Friday, March 5, 2010

HERE IS YOUR GOVERNMENT'S FINANCIAL STATEMENT FOR THE FIRST FOUR MONTHS OF THEIR YEAR

If you are a successful business owner you probably have already studied your financial statement for the last few months to determine if there are some steps that you need to take to become more profitable. I thought you might be interested in a summary of our government's first four months.

The federal government ran a budget deficit of $434 billion in the first four months of fiscal year 2010, according to the latest estimate released by the Congressional Budget Office (CBO) on Feb. 4. (Monthly Budget Review)
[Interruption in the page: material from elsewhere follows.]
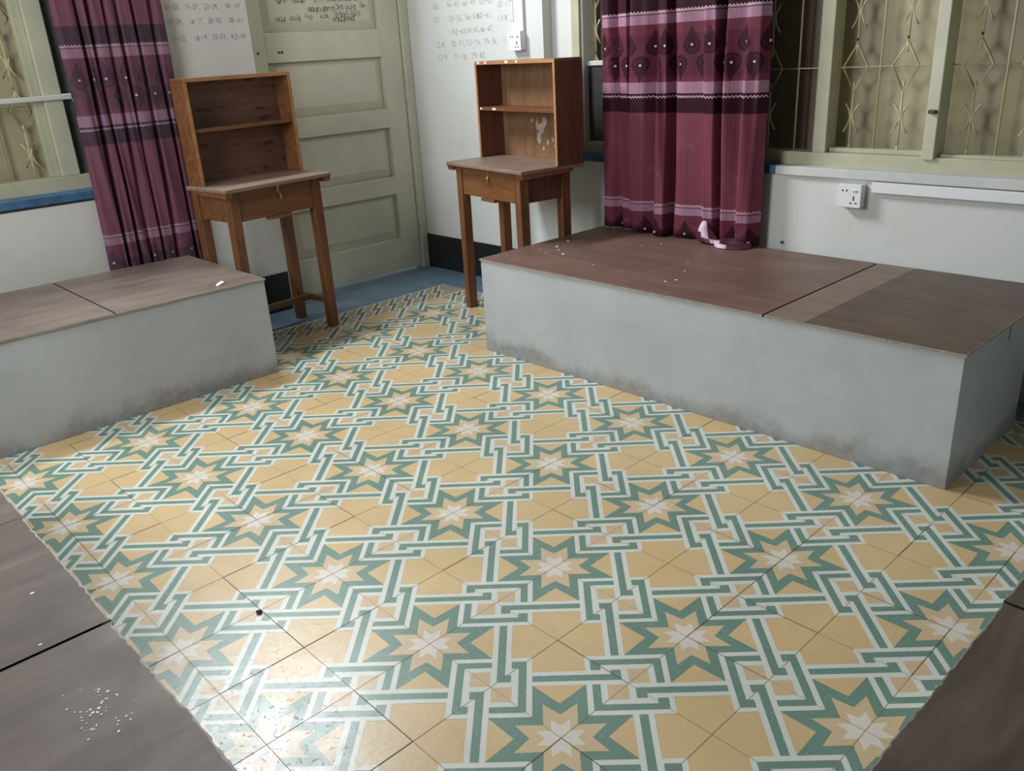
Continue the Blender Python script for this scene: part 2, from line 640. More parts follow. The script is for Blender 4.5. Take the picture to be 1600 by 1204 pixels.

  • Outlays declined by 4% compared to the same period in FY 2009, and revenues dropped by 11%. Receipts in January were $23 billion (or 10%) lower than receipts recorded in January 2009.
  • The amount of withheld individual income and payroll taxes declined by $11 billion (or 7%), with approximately one-third of the decline attributable to provisions of the American Recovery and Reinvestment Act of 2009, CBO said.
  • Corporate receipts declined by $2 billion.
  • Overall for FY 2010, receipts were down by $83 billion (or 11%) compared to the same period in FY 2009.
  • Two-thirds of that decline resulted from lower withholding from employees' pay for income and payroll taxes.
  • Net corporate receipts declined by $18 billion (or 34%) because of a combination of higher refunds and lower payments of estimated taxes.
  • This decline “can be attributed to weak corporate profits and the effects of recent legislation that extended the period over which corporations could apply current-year losses to offset income in previous years,” CBO said.

    The budget review is available at http://www.cbo.gov/ftpdocs/110xx/doc11041/January2010MBR.pdf

If you were the owner, what changes would you make?